What changed
The repo rate under the Liquidity Adjustment Facility was cut by 25 basis points to 4.75%, and the reverse repo rate was similarly reduced to 3.25%. These changes took immediate effect from April 21, 2009, starting with the special term repo auction and second LAF that day.
What it means for you
Banks can now borrow from RBI at a lower cost, which may encourage them to reduce lending rates for customers. The reverse repo rate cut makes parking funds with RBI less attractive, potentially pushing banks to deploy more funds into credit markets.
What you must do
- Update your treasury systems to reflect the new repo rate of 4.75% and reverse repo rate of 3.25% for LAF operations.
- Review your lending and deposit rate strategies to align with the reduced policy rates.
- Monitor the special term repo facility modalities expected to be notified separately.

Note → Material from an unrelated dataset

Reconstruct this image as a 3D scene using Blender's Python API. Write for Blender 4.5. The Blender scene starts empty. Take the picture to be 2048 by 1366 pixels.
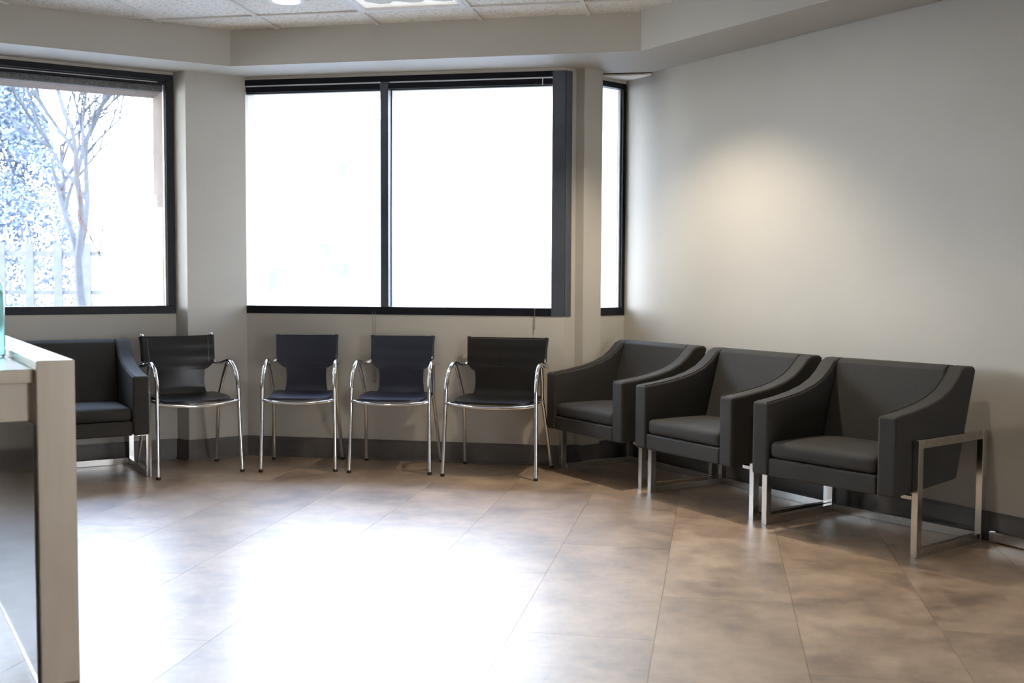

- Communicate the rate changes to your asset-liability management team for liquidity planning.
Who it affects
All scheduled commercial banks (excluding RRBs), Primary dealers, Treasury departments, Asset-liability management teams
When did these rate changes take effect?
The revised rates became effective from April 21, 2009, starting with the special term repo auction and the second LAF conducted that day.
What were the old and new repo and reverse repo rates?
The repo rate was reduced from 5.00% to 4.75%, and the reverse repo rate from 3.50% to 3.25%, both by 25 basis points.
Will there be any changes to the special term repo facility?
Yes, the RBI mentioned that revised modalities for the special term repo facility would be notified separately, as announced in the Annual Policy Statement.